Zimbabwe’s debt surged by 54.7% in nominal terms during 2023, reaching 96.7% of GDP, equivalent to US$21.2 billion, up from 62.1% of GDP (US$13.7 billion) in 2021. This increase was primarily driven by domestic debt.
Minister Ncube attributed the rapid debt growth to the government’s takeover of legacy debts, the Reserve Bank of Zimbabwe’s external liabilities, the capitalization of the Mutapa Investment Fund, and the compensation of former farm owners. Domestic debt rose from US$5.2 billion in 2022 to US$8.1 billion in 2023, fueled by US$2.84 billion in Treasury bond issuance, including US$924 million to clear legacy RBZ debts and US$1.92 billion to capitalize the Mutapa Investment Fund.
The African Development Bank (AfDB), in its recent Country Focus Report, warned that Zimbabwe’s unsustainable debt burden poses a significant obstacle to the successful implementation of the country’s National Development Strategy 1 (NDS1). To curb inflation risks, AfDB recommended that Zimbabwe reduce its reliance on domestic borrowing.

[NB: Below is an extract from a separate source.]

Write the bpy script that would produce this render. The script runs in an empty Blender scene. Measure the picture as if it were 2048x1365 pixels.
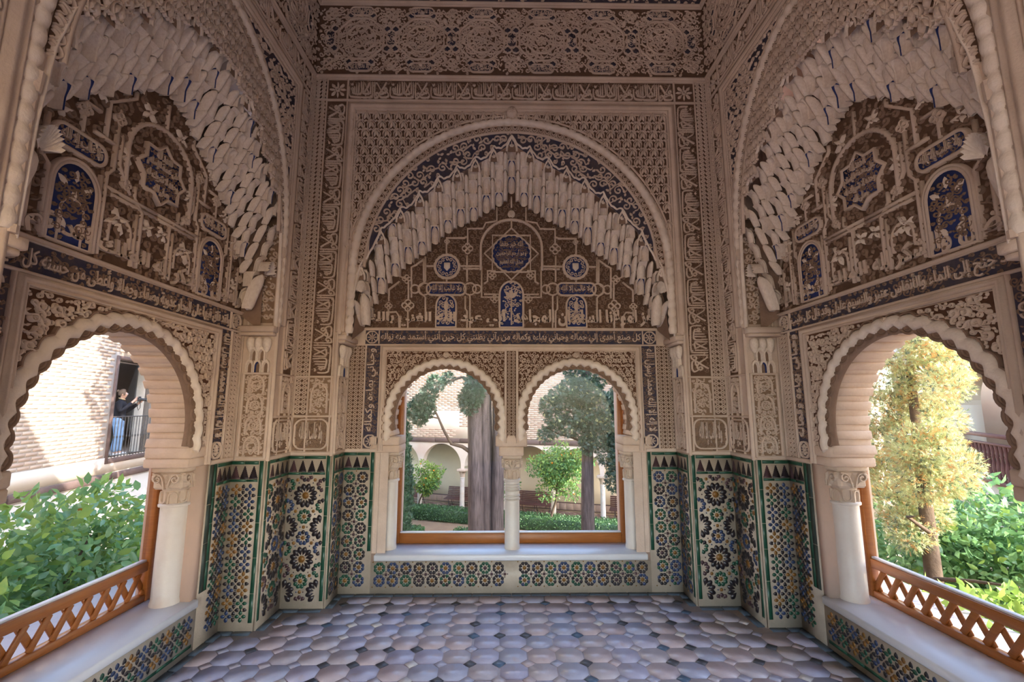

This could be achieved by eliminating the Reserve Bank’s quasi-fiscal operations and restricting its spending to allocated budget funds.
Prof. Ncube emphasized that the government would expedite the Zimbabwe Arrears Clearance and Debt Resolution Strategy through the Structured Dialogue Platform and the Engagement and Re-Engagement agenda to address the debt burden and secure access to external long-term concessional funding.
The AfDB report estimates that Zimbabwe faces an annual financing gap of US$3.76 billion by 2030 to accelerate its economic development and match more successful developing countries from other regions. This gap represents 13.4% of GDP for economic development by 2030 and 2.4% of GDP by 2063.
The report highlighted that better access to finance is crucial for Zimbabwe’s economic development. It stressed the urgency for Zimbabwe to raise significant resources to expedite economic development and maintain its pace. The AfDB used a method based on the Sustainable Development Goals (SDGs) to calculate the financing needs and gaps, emphasizing that interlinkages between different SDGs contribute to economic development. Certain SDGs, more critical for economic development, require substantial financial investments.
In conclusion, addressing the financing needs and gaps in key sectors is essential for Zimbabwe to overcome its shortcomings in SDGs directly linked to economic development, the AfDB report stated.